A related idea I had is to store the relay debugging independently from the .spec file; you could then use it in other cases, notably with snoop debugging of native dlls. And then you no longer need a .spec, you can use a .def or directly extract the __declspecs, at least for Win32. This would also potentially allow more intelligent relay routines, maybe even per-dll relay code that knows about the dll internal data structures; and hopefully also relay debugging of COM interfaces.
BTW, what does it take to default 'init' to DllMain?
Some linker magic, but mostly it requires dll separation so that all dlls can be linked the same way. This will simplify many things.
On September 10, 2002 02:15 pm, Alexandre Julliard wrote:
Well, the problem is that the __declspec stuff is usually inside macros, so you have to run the code through the C preprocessor to find them. It can be done, but it's not that trivial. Also one thing you need to extract is the relay debugging information (and for 16-bit code information for the relay routines), and this requires a C parser (or some of Patrik's magic Perl stuff).
I'm sure if we have the political will at the top, we'll find a solution... :) Patrik, care to help us extract the required stuff directly out of the source file?
A related idea I had is to store the relay debugging independently from the .spec file; you could then use it in other cases, notably with snoop debugging of native dlls. And then you no longer need a .spec, you can use a .def or directly extract the __declspecs, at least for Win32. This would also potentially allow more intelligent relay routines, maybe even per-dll relay code that knows about the dll internal data structures; and hopefully also relay debugging of COM interfaces.
Exactly! That's where I was driving at. But this depends on getting stuff automatically out of .c file, because this way we can retain the type information, which we now lose (except for strings). Once we have the type information, the sky's the limit... But most imprtantly, we eliminate (1) a potential source of mistakes, (2) a barrier for new commers (which are likely to be from the Windows world), and (3) avoid maintenaning the 700KB of .specs!!!
BTW, what does it take to default 'init' to DllMain?

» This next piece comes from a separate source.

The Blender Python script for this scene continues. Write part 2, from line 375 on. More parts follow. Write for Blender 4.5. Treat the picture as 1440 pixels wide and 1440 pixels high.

Some linker magic, but mostly it requires dll separation so that all dlls can be linked the same way. This will simplify many things.
But now with the hack you've put in, aren't we there already? I know, kernel is the one exception, do we need to get rid of it as well?
On Wed, 11 Sep 2002, Dimitrie O. Paun wrote: [...]
Exactly! That's where I was driving at. But this depends on getting stuff automatically out of .c file, because this way we can retain the type information, which we now lose (except for strings). Once we have the type information, the sky's the limit...
Hmm, for strings the spec files currently distinguish between input strings (str) and output strings (ptr). This cannot be extracted from the source files... unless we start using IN/OUT macros everywhere?
Anyway, where it would be most useful is for Winelib applications. So if we can support these then it would be great. But it wouldn't it be easier to hack the compiler?
-- Francois Gouget fgouget@free.fr http://fgouget.free.fr/ $live{free} || die "";
On September 11, 2002 05:48 am, Francois Gouget wrote:
Hmm, for strings the spec files currently distinguish between input strings (str) and output strings (ptr). This cannot be extracted from the source files... unless we start using IN/OUT macros everywhere?
It's all in the types, dude...
LPCSTR/LPCWSTR = IN, LPSTR/LPWSTR=IN/OUT.
"Dimitrie O. Paun" dpaun@rogers.com writes:
But now with the hack you've put in, aren't we there already? I know, kernel is the one exception, do we need to get rid of it as well?
Yes we still have to fix kernel. I'm hoping to hack something to make that work soon.